Data Analysis & Statistics
5. A data set has values 2, 5, 5, 8, 10. What is the mean?
6. Sum = 30, divided by 5 values = 6.
6. A scatterplot shows a strong negative linear relationship. Which r value fits?
r = −0.91. Strong relationships have |r| close to 1; negative means as x increases, y decreases.
7. In a survey of 400 people, 60% preferred option A. How many preferred option B or C?
160. 60% chose A, leaving 40% = 160 people for B and C combined.
8. What does the interquartile range (IQR) measure?
The spread of the middle 50% of the data (Q3 − Q1). It is resistant to outliers, unlike the range.
Geometry & Trigonometry
9. A right triangle has legs of length 6 and 8. What is the hypotenuse?
10. By the Pythagorean theorem: 6² + 8² = 36 + 64 = 100, so hypotenuse = √100 = 10.
10. The radius of a circle is 5. What is its area?
25π. Area = πr² = π(5)² = 25π.
11. In a right triangle, sin(θ) = 3/5. What is cos(θ)?
4/5. The sides are 3, 4, 5 (a Pythagorean triple). cos(θ) = adjacent/hypotenuse = 4/5.
12. A cylinder has radius 3 and height 7. What is its volume?
63π. Volume = πr²h = π(9)(7) = 63π.
Ratios & Proportional Reasoning
13. A price increases from $40 to $50. What is the percent increase?
25%. Percent change = (50 − 40) / 40 × 100 = 25%.
14. If 3 workers can complete a job in 12 hours, how long would 4 workers take (same rate)?
9 hours. Total work = 3 × 12 = 36 worker-hours. With 4 workers: 36 / 4 = 9 hours.
15. A map uses a scale of 1 inch = 25 miles. Two cities are 3.5 inches apart. What is the actual distance?
87.5 miles. 3.5 × 25 = 87.5 miles.
Advanced Math
16. Which expression is equivalent to (x² − 9) / (x − 3) for x ≠ 3?
x + 3. Factor the numerator: (x − 3)(x + 3), then cancel (x − 3).
17. A population grows at 5% per year. If it starts at 1,000, what is it after 3 years?
≈ 1,157.6. Use P = 1000(1.05)³ = 1000 × 1.1576 ≈ 1,157.6.
18. What are the solutions to x² − 5x + 6 = 0?
x = 2 and x = 3. Factor as (x − 2)(x − 3) = 0.
Why Retrieval Practice Beats Passive Review for SAT Math
Most students prepare for standardized math tests by reviewing notes and worked examples — a passive approach that feels productive but produces weak long-term memory. The testing effect, replicated across hundreds of studies, shows that actively retrieving answers (even when you get them wrong) builds retention far more effectively than re-reading.
The streak mechanic in this quiz reinforces a related principle: interleaved practice. When you answer questions across multiple topic areas in sequence, you're forced to retrieve the right strategy for each problem type from scratch — exactly what the SAT demands.
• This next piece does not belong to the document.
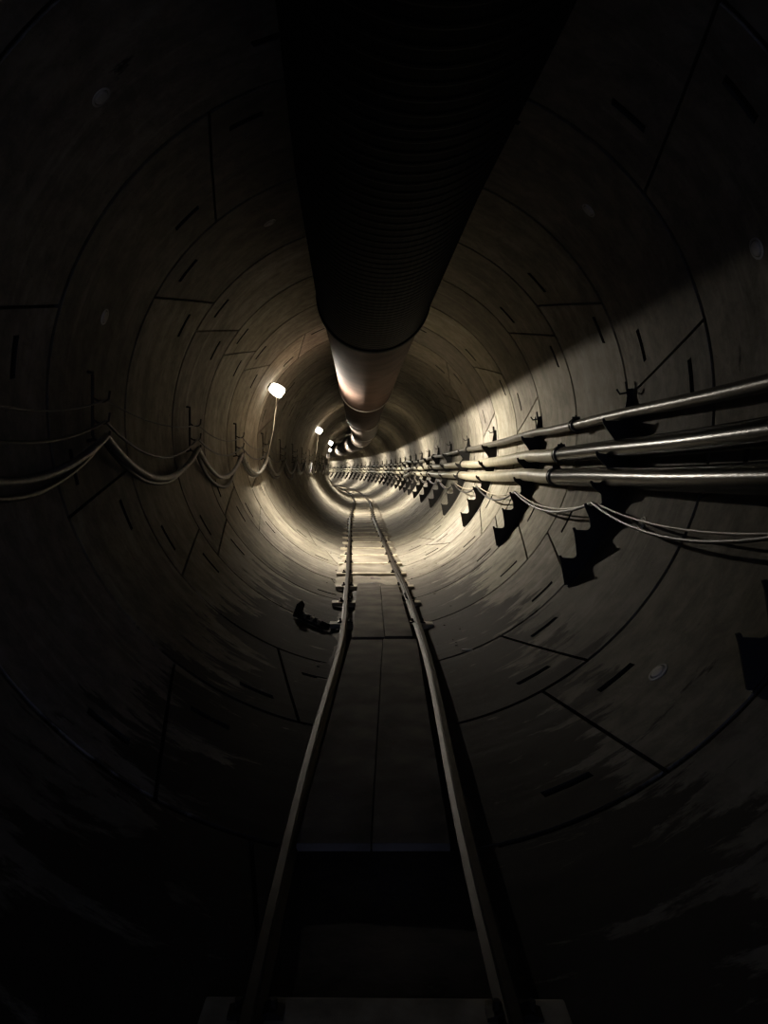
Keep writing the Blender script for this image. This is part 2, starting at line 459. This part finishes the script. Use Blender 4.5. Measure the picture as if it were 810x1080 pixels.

Blocked practice (doing 20 algebra problems in a row) trains recognition within one context; interleaved practice trains flexible problem-solving.
For timed test prep specifically, the quiz's per-question feedback is valuable in two directions. A quick correct answer confirms mastery. A correct answer that took 90 seconds reveals a procedural bottleneck — you know the concept but haven't automated the steps. That distinction guides your remaining study time more precisely than a raw score ever could.